■ REQUIREMENTS ■
The records below hold a stretch from the line with "were 1932x1932 pixels." through the line with "random.seed(7); np.random.seed(7)"; return exactly those lines, ends included, and nothing more.
-- SUPPLIED ENTRIES start --
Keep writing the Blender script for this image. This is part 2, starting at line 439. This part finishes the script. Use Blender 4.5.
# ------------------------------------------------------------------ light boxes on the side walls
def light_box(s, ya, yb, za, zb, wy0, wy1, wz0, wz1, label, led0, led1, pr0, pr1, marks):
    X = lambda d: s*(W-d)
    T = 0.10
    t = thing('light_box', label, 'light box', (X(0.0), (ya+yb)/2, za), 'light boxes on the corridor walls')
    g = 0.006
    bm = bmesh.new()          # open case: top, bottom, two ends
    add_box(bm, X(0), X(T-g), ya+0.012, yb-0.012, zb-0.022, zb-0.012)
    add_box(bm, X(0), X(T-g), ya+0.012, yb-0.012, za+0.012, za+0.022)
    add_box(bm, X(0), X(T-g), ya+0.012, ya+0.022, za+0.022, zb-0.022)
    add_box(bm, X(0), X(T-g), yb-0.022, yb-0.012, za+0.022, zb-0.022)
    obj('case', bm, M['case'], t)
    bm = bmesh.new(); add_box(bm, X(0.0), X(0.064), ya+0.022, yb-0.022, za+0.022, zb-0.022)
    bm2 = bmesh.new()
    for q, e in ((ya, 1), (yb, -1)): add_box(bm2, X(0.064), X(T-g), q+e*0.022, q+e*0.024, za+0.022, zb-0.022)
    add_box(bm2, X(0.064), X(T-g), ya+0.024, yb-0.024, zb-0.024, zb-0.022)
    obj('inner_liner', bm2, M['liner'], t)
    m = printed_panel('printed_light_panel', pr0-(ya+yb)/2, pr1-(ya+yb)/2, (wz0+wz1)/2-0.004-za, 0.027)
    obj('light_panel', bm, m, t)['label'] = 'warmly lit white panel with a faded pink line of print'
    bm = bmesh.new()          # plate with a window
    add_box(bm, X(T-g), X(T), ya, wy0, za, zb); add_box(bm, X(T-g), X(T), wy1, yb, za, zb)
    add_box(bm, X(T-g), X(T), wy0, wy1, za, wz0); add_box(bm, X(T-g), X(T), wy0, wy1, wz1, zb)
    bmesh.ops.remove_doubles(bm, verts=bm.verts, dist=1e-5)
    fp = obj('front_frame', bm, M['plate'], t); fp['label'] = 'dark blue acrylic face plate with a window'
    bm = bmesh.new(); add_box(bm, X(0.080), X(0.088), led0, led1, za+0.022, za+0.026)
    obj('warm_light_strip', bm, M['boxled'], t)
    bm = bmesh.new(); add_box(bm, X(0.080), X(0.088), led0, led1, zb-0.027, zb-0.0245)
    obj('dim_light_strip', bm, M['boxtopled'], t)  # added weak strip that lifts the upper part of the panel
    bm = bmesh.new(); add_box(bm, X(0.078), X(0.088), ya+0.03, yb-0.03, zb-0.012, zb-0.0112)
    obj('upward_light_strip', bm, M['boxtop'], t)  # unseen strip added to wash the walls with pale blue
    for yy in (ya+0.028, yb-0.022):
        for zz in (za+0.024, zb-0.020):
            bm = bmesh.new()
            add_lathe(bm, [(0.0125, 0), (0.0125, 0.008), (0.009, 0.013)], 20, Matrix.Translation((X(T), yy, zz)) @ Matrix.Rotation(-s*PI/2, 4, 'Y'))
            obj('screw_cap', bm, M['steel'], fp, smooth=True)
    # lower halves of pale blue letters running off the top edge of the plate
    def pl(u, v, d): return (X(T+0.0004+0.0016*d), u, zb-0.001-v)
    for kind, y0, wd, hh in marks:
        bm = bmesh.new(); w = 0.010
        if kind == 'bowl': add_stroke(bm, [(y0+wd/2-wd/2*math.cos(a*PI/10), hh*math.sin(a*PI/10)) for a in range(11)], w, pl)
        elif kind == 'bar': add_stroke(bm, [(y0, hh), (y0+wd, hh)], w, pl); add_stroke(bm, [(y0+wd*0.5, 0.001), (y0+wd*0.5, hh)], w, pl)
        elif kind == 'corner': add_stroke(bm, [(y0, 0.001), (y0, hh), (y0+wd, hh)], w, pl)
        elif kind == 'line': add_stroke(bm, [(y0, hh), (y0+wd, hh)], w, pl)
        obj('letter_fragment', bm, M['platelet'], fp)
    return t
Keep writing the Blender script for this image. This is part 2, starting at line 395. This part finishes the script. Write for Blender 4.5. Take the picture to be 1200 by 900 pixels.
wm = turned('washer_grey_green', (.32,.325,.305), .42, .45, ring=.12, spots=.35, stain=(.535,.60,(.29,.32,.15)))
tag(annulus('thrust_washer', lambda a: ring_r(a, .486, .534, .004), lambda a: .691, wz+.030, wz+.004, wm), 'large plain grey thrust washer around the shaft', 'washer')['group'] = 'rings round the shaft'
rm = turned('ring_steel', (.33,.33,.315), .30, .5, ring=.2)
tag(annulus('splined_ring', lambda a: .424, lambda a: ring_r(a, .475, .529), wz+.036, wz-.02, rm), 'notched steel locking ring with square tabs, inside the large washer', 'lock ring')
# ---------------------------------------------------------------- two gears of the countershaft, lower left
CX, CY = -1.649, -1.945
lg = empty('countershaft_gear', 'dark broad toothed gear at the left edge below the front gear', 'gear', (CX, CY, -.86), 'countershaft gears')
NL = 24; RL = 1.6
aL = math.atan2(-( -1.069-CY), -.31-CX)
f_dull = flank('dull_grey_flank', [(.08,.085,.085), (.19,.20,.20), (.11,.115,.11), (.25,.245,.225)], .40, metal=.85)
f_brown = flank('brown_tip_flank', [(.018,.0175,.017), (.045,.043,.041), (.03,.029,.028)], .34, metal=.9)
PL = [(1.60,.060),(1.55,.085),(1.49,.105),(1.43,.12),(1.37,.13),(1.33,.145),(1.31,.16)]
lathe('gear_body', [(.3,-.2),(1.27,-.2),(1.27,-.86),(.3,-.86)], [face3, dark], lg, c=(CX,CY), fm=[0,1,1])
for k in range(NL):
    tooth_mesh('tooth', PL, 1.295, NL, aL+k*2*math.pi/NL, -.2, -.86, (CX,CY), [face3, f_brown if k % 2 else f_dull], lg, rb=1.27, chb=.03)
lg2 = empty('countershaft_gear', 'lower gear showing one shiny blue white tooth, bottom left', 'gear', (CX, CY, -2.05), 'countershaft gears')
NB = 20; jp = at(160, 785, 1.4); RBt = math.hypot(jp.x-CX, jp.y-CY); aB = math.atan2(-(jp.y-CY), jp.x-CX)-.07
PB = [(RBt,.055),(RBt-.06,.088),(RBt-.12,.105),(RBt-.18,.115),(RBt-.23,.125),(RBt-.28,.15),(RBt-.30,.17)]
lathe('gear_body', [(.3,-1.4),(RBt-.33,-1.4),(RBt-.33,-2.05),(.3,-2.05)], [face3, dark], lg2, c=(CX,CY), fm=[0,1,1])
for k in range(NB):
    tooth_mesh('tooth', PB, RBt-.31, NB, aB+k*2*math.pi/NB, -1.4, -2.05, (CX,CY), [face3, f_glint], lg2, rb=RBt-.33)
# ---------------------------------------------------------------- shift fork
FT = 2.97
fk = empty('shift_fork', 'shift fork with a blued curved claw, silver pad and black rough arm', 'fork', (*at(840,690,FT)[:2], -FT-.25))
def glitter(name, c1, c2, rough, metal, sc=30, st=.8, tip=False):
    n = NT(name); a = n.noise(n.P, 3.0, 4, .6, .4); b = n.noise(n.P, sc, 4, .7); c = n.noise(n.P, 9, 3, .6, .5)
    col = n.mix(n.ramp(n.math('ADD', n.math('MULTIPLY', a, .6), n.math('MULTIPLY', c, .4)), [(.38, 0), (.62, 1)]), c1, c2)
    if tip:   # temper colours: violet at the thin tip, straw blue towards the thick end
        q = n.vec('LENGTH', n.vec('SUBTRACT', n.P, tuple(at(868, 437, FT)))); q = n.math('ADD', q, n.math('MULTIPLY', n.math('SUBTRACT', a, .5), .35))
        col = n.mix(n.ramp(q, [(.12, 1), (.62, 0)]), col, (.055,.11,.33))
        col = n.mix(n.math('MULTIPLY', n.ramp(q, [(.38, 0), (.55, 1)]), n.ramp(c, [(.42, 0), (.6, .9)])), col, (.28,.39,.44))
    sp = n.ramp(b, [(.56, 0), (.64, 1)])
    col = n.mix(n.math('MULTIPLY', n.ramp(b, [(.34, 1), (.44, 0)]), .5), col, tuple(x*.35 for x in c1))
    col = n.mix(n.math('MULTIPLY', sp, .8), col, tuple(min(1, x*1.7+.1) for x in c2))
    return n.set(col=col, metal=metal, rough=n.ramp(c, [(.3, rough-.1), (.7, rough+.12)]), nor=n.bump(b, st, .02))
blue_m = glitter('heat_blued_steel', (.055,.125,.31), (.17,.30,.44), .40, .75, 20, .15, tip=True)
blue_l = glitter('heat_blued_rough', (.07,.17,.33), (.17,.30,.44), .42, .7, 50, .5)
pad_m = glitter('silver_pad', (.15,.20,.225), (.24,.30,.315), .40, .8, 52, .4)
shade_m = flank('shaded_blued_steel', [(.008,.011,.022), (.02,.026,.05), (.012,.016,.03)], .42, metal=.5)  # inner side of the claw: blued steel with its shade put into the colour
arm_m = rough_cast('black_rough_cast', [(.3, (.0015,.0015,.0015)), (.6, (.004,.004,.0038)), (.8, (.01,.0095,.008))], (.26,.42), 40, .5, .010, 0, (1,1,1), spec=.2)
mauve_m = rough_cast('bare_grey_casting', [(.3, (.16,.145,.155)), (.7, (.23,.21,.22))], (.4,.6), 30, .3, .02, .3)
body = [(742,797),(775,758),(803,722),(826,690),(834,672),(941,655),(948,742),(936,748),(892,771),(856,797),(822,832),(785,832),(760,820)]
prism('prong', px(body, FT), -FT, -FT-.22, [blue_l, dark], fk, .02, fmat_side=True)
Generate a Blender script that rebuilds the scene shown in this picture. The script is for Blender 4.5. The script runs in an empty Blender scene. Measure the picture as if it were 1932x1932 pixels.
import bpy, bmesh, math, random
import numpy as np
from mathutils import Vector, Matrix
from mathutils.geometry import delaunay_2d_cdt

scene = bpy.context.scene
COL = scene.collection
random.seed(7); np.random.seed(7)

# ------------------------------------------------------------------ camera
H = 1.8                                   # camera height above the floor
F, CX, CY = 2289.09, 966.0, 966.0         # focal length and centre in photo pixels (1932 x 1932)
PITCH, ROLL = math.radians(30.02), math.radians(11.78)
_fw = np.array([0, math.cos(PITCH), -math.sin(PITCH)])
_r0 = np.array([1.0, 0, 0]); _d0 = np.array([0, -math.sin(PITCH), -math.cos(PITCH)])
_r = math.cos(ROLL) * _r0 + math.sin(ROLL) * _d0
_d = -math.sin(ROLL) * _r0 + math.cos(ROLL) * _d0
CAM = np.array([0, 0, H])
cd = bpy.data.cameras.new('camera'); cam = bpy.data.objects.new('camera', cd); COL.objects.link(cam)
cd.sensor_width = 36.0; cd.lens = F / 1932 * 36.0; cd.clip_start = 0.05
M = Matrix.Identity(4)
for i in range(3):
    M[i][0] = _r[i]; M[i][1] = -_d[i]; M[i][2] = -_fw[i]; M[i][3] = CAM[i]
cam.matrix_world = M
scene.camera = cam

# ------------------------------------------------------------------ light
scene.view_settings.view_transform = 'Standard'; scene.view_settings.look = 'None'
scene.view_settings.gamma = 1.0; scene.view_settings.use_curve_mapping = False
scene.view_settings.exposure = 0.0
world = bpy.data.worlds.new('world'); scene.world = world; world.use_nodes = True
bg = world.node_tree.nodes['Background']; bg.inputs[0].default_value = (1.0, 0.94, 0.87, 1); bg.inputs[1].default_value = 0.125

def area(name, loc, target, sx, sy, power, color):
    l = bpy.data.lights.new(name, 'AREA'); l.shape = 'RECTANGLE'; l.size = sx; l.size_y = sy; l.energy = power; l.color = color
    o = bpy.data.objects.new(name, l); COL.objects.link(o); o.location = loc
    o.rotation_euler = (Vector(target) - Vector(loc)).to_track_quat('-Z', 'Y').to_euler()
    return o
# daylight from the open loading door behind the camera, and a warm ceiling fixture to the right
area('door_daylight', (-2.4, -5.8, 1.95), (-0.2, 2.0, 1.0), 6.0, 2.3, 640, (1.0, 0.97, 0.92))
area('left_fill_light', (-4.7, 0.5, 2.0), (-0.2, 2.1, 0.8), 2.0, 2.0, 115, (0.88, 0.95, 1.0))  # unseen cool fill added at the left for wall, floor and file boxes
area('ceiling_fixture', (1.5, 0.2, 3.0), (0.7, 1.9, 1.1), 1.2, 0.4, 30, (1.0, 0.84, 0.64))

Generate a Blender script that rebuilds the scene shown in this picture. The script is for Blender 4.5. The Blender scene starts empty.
-- SUPPLIED ENTRIES end --
■ SOLUTION FOR THIS PROBLEM ■
Generate a Blender script that rebuilds the scene shown in this picture. The script is for Blender 4.5. The script runs in an empty Blender scene. Measure the picture as if it were 1932x1932 pixels.
import bpy, bmesh, math, random
import numpy as np
from mathutils import Vector, Matrix
from mathutils.geometry import delaunay_2d_cdt

scene = bpy.context.scene
COL = scene.collection
random.seed(7); np.random.seed(7)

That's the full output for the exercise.